Oppure alcune formazioni ribelli, appoggiate o comandate a distanza da Stati sunniti potenti della regione come Arabia Saudita, Qatar e Turchia, avrebbero potuto condurre l’attacco o metterlo in scena per poi attribuire la responsabilità al regime, con l’obiettivo dichiarato di spingere il nuovo governo Usa a un coinvolgimento militare diretto in Siria e alla sospensione dei colloqui di pace.

Non ci sono elementi certi in questo come in altri episodi analoghi le cui esatte fonti di informazione e dati è difficile accertare, quello che è sicuro è che, per evitare il rischio di manipolazioni dall’una o dall’altra parte, è necessario come società civile chiedere a gran voce che venga istituita una commissione d’inchiesta Onu il più possibile imparziale, capace di mandare i suoi ispettori sul campo, e di accertare il più verosimilmente possibile la natura e la composizione degli agenti chimici utilizzati e l’eventuale responsabilità dell’attacco.
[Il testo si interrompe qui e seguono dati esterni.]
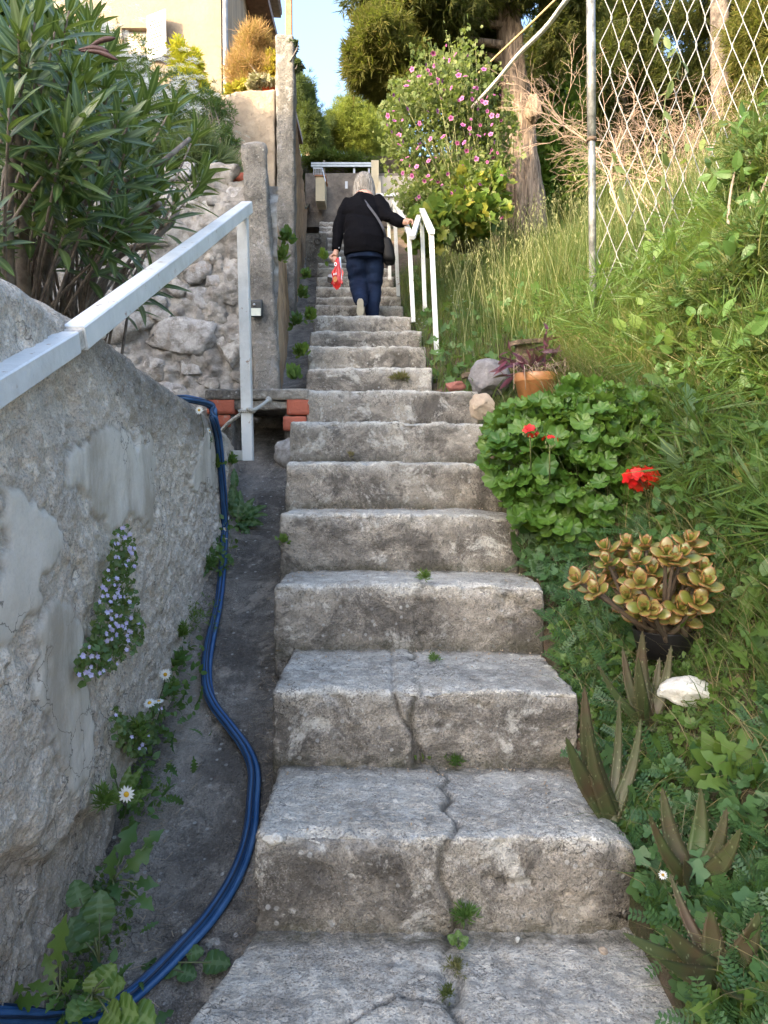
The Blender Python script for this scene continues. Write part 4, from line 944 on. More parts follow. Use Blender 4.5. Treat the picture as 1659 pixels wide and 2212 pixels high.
# eyes
for s in (-1, 1):
    V, F = ico(2); mk('eye', V * .011 + hd + [s * .028, .083, .012], F, m_plain('eye', (.6, .58, .55), .2), pr)
# shirt
m = M('black_cotton'); mt_shirt = m.fin(m.mix(m.ramp(m.noise(300, 2), [(.4, 0.), (.6, 1.)]), (.003, .003, .004), (.006, .006, .008)), .95, .05, m.bump(m.noise(14, 6, .6), .02, .7))
b = MB()
def cc(cx, cy, dy): return W(cx, cy, dy)
b.add(*rings([(cc(784, 1275, .0), .205, .16), (cc(784, 1200, .0), .212, .17), (cc(782, 1080, .01), .212, .175), (cc(772, 960, .05), .192, .16), (cc(764, 860, .09), .182, .15), (cc(757, 720, .15), .185, .14), (cc(752, 630, .19), .180, .125), (cc(760, 580, .215), .145, .115), (cc(768, 545, .235), .095, .09), (cc(775, 512, .25), .062, .066), (cc(776, 495, .255), .060, .064)]))
b.add(*limb([sL_ + [.02, 0, .0], (sL_ + eL) / 2 + [.005, 0, 0], eL, (eL + wL) / 2, wL + [0, 0, .012]], [.078, .075, .066, .055, .043], 16))
b.add(*limb([sR_ - [.01, 0, 0], (sR_ + eR) / 2, eR, (eR + wR) / 2 + [0, 0, -.006], wR], [.078, .076, .068, .06, .044], 16))
def folds(P):
    t = P[:, 2]; return .010 * np.sin(P[:, 0] * 26 + 6 * vnoise(P * 5, 3) + t * 9) * vnoise(P * 4, 8) + .012 * fbm(P * [1, 1, 2.2], 6, 3, 9) - .012 * np.exp(-((t - 1.03 + .25 * P[:, 0]) / .02) ** 2) * (np.abs(P[:, 0]) < .24)
remesh('shirt', b, .0085, mt_shirt, pr, 3, folds)
# cuff button
V, F = ico(2); mk('cuff_button', V * .008 + W(472, 1180, -.01), F, m_plain('button', (.5, .5, .52), .3), pr)
m = M('denim'); mt_den = m.fin(m.mix(m.ramp(m.noise(5, 6, .6), [(.4, 0.), (.65, 1.)]), (.005, .010, .028), (.009, .020, .052)), .9, .2, m.bump(m.noise(18, 5, .6), .01, .7))
b = MB(); b.add(*rings([(W(785, 1330, .01), .185, .145), (W(785, 1250, .01), .185, .15), (W(785, 1150, .01), .17, .14), (W(785, 1050, .03), .15, .13)]))
b.add(*limb([hipL + [-.01, 0, 0], W(690, 1430, .06), knL, W(715, 1700, .02), anL, W(740, 1850, -.11)], [.112, .11, .100, .088, .07, .062], 18))
b.add(*limb([hipR, W(888, 1430, .08), knR, W(880, 1800, .11), W(872, 1960, .10), W(872, 2025, .10)], [.112, .108, .092, .08, .074, .074], 18))
remesh('jeans', b, .009, mt_den, pr, 3, lambda P: .010 * fbm(P * [1, 1, 2.4], 7, 3, 5) + .008 * np.sin(P[:, 2] * 70 + 8 * vnoise(P * 5, 1)) * np.exp(-((P[:, 2] - .42) / .12) ** 2) * vnoise(P * 6, 2) - .002)
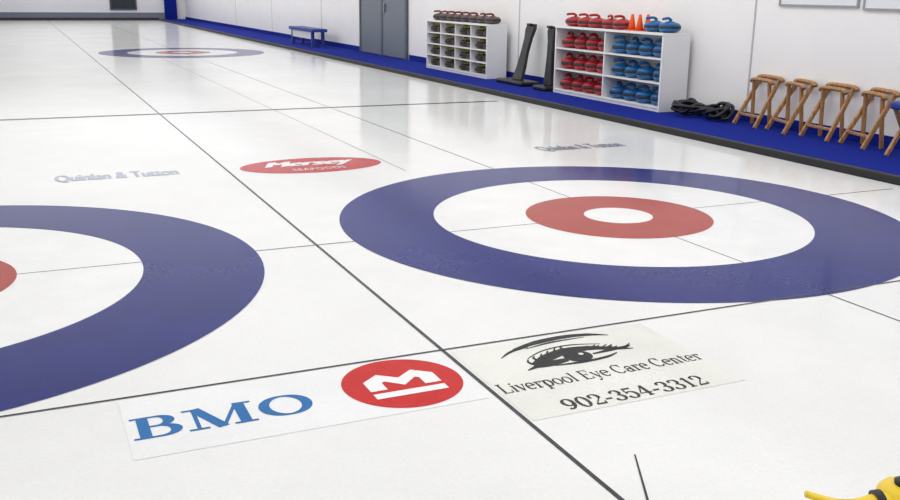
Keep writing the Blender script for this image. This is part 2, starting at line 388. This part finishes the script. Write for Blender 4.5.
for z in zs:
    place(red,[(X0+.16+random.uniform(-.01,.03),mid+.18+.3*i,z) for i in range(4)])
    place(blu,[(X0+.16+random.uniform(-.01,.03),Y0+.19+.3*i,z) for i in range(4)])
for r in (red,blu): r.scale=(1,1,1.05)
place(red,[(X0+.18+random.uniform(-.02,.03),5.74+.31*i,HS) for i in range(5)],"red curling stone on top of the white shelf")
place(blu,[(X0+.2,4.78,HS),(X0+.2,5.08,HS)],"blue curling stone on top of the white shelf")
cn=root("traffic_cone",(X0+.12,5.47,HS),"small orange plastic cone on the shelf","cone","orange cones on the shelf")
b=nb(); box(b,-.065,.065,-.065,.065,0,.012); obj("cone_base",b,m_or,cn,bevel=.003)
b=nb(); lathe(b,[(.052,.012),(.018,.2),(.012,.205)],20); obj("cone_body",b,m_or,cn,smooth=True)
copy_thing(cn,(X0+.12,5.3,HS)); copy_thing(cn,(X0+.3,5.38,HS))
A0,A1=9.45,12.05
zs=shelf(A0,A1,.87,4,4,4.08,"white cubby shelf filled with grey curling stones")
gy=stone(m_grand,m_band,m_oy,"grey curling stone with yellow handle","grey stones on the shelf")
gr=stone(m_gran,m_band,m_dr,"grey curling stone with dark red handle","stones on top of the far shelf")
for z in zs:
    for c in range(4):
        for i in range(2): place(gy,[(X0+.17,A0+.18+c*.65+i*.295,z)])
place(gr,[(X0+.2,A0+.2+.315*i,.9) for i in range(8)])
for r in (red,blu,gy,gr): kill(r)
# ---------------------------------------------------------------- black scrapers
def scraper(x,y,label,lean,w0,bh):
    s=root("ice_scraper",(x,y,0),label,"ice scraper","black scrapers by the wall")
    b=nb(); box(b,-.14,.2,-bh,bh,0,.07); obj("base",b,m_blk2,s,bevel=.025)
    b=nb()
    prof=[(.0,.07,1.0),(.25,.25,.8),(.5,.5,.62),(.75,.72,.66),(.9,.86,.9),(1,.94,.7)]
    rows=[]
    for t,z,w in prof: 
        x=t*lean; w*=w0; rows.append([b.verts.new((x,-w,z)),b.verts.new((x,w,z)),b.verts.new((x+.06,w,z)),b.verts.new((x+.06,-w,z))])
    for p,q in zip(rows,rows[1:]):
        for i in range(4): b.faces.new((p[i],p[(i+1)%4],q[(i+1)%4],q[i]))
    b.faces.new(rows[0][::-1]); b.faces.new(rows[-1]); obj("upright_panel",b,m_blk2,s,bevel=.012)
    b=nb(); tube(b,[(lean-.02,-.07,.93),(lean-.02,.07,.93)],.02); obj("grip",b,m_blk2,s,smooth=True)
scraper(3.76,8.5,"black upright scraper leaning against the white wall",.24,.155,.44)
scraper(3.74,7.48,"black upright scraper beside the stone shelf",.04,.12,.2)
# ---------------------------------------------------------------- tangled hose
def coil(x,y,r,seed,label):
    q=random.Random(seed); P=[]
    for i in range(30):
        a=i*1.15+q.uniform(-.4,.4); rr=r*q.uniform(.45,1.1); P.append((rr*math.cos(a),rr*1.15*math.sin(a),.03+q.uniform(0,.22)*(1.15-rr/r*.6)))
    b=nb(); tube(b,smoothpts(P,6),.022,8)
    obj("tangled_hose",b,m_blk2,loc=(x,y,0),smooth=True,label=label,category="hose")
coil(3.84,4.22,.19,2,"tangled black hose on blue carpet beside the shelf"); coil(3.9,3.74,.17,7,"smaller tangled black hose near wooden stools")
# ---------------------------------------------------------------- stools
def stool():
    s=root("folding_stool",(0,0,-50),"folded wooden stool leaning against the wall","stool","wooden stools by the wall")
    for sg in (-1,1):
        b=nb(); beam(b,(-.09,sg*.20,.0),(.2,sg*.17,.52),.03,.046); obj("leg",b,m_wood,s,bevel=.008)
        b=nb(); beam(b,(.13,sg*.165,0),(.09,sg*.14,.49),.026,.042); obj("leg",b,m_wood,s,bevel=.008)
    for px,pz,w in ((.2,.53,.21),(.095,.5,.185)):
        b=nb(); tube(b,smoothpts([(px,-w-.01,pz-.02),(px,-w+.03,pz+.005),(px,0,pz+.01),(px,w-.03,pz+.005),(px,w+.01,pz-.02)],5),.028,12,.8); obj("seat_rail",b,m_wood,s,smooth=True)
    b=nb(); beam(b,(-.03,-.19,.12),(-.03,.19,.12),.03,.022,Vector((0,0,1))); obj("stretcher",b,m_wood,s,bevel=.006)
    return s
st=stool()
for y,r,x in ((3.24,-.12,3.95),(2.73,-.3,3.94),(2.2,-.1,3.95),(1.68,-.28,3.94)): copy_thing(st,(x,y,0),r)
kill(st)
s=root("folding_stool",(3.88,.97,0),"wooden stool with blue padded seat","stool","wooden stools by the wall")
for sg in (-1,1):
    for q in (-1,1):
        b=nb(); beam(b,(q*.16,sg*.19,0),(-q*.12,sg*.19,.44),.03,.04); obj("leg",b,m_wood,s,bevel=.005)
b=nb(); box(b,-.17,.17,-.22,.22,.43,.5); obj("seat",b,m_benchb,s,bevel=.02)
# ---------------------------------------------------------------- boards
def board(y0,y1,z0,z1):
    s=root("notice_board",(XW,y0,z0),"white framed notice board on the wall","notice board","boards on the wall")
    obj("panel",bx(-.015,0,.02,y1-y0-.02,.02,z1-z0-.02),m_board,s)
    b=nb(); L=y1-y0; h=z1-z0
    box(b,-.025,0,0,.02,0,h); box(b,-.025,0,L-.02,L,0,h); box(b,-.025,0,.02,L-.02,0,.02); box(b,-.025,0,.02,L-.02,h-.02,h); obj("frame",b,m_metal,s)
board(2.1,3.2,1.31,2.2); board(1.1,2.04,1.29,2.2)
# ---------------------------------------------------------------- bench
s=root("bench",(3.62,20.0,0),"low blue bench beside the wall","bench")
obj("seat",bx(-.2,.2,-1.15,1.15,.38,.46),m_benchb,s,bevel=.01)
for y in (-.95,.95):
    b=nb(); box(b,-.17,-.1,y-.05,y+.05,0,.38); obj("leg",b,m_benchb,s); b=nb(); box(b,.1,.17,y-.05,y+.05,0,.38); obj("leg",b,m_benchb,s)
obj("apron",bx(-.16,-.13,-.9,.9,.2,.38),m_lam,s)
# ---------------------------------------------------------------- near yellow-handled stone
s=root("curling_stone",(-1.62,-3.66,0),"granite curling stone with bright yellow handle","curling stone")
b=nb(); lathe(b,[(.06,0),(.10,.006),(.13,.03),(.142,.05)],48); obj("stone_base",b,m_gran,s,smooth=True)
b=nb(); lathe(b,[(.142,.05),(.145,.06),(.142,.075)],48); obj("striking_band",b,m_band,s,smooth=True)
b=nb(); lathe(b,[(.142,.075),(.13,.1),(.10,.116),(.07,.12)],48); obj("stone_top",b,m_gran,s,smooth=True)
b=nb(); lathe(b,[(.085,.118),(.08,.14),(.072,.17),(.066,.196),(.054,.21),(.03,.216)],36,(.05,.05))
P=smoothpts([(.02,.045,.18),(-.03,.06,.182),(-.08,.08,.174),(-.13,.105,.176),(-.195,.14,.196)],8)
tube(b,P,lerpw([.036,.026,.018,.014,.012],len(P)),14,.7)
obj("handle",b,m_ye,s,smooth=True)
b=nb(); lathe(b,[(.028,.212),(.030,.224),(.018,.23)],20,(.05,.05)); obj("handle_bolt",b,m_blk2,s,smooth=True)
b=nb(); tube(b,[(-.04,.064,.184),(-.022,.058,.186)],.030,18,.8); obj("handle_collar",b,m_blk2,s)
# ---------------------------------------------------------------- lights
def area(x,y,sx,sy,p,col=(1,1,1)):
    l=bpy.data.lights.new("ceiling_light","AREA"); l.shape='RECTANGLE'; l.size=sx; l.size_y=sy; l.energy=p; l.color=col
    o=bpy.data.objects.new("ceiling_light",l); COL.objects.link(o); o.location=(x,y,H-.03)
area(-2.7,17,12.6,50,870,(.995,.997,1))
area(-1.8,17,1.2,50,480,(1,.998,.985))
area(2.6,17,.8,50,370,(1,.998,.985))
w=bpy.data.worlds.new("world"); scn.world=w; w.use_nodes=True; w.node_tree.nodes["Background"].inputs[0].default_value=(.9,.93,1,1); w.node_tree.nodes["Background"].inputs[1].default_value=.3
Poi, solo sulla base dei suoi risultati, sarà possibile approdare a un’idea più certa di cosa stia accadendo in Siria e come intervenire, sperando che la risposta univoca non sia solo e sempre un altro bombardamento presumibilmente “umanitario” occidentale, come quello operato dal Presidente Trump la scorsa notte – in realtà, nient’altro che una rappresaglia simbolica e autocelebrativa – ma il tentativo di raggiungere davvero un difficile compromesso tra le parti, sostanzialmente ingiusto come lo sono sempre gli accordi politici, che sappia però mettere fine a sei anni di sanguinoso conflitto.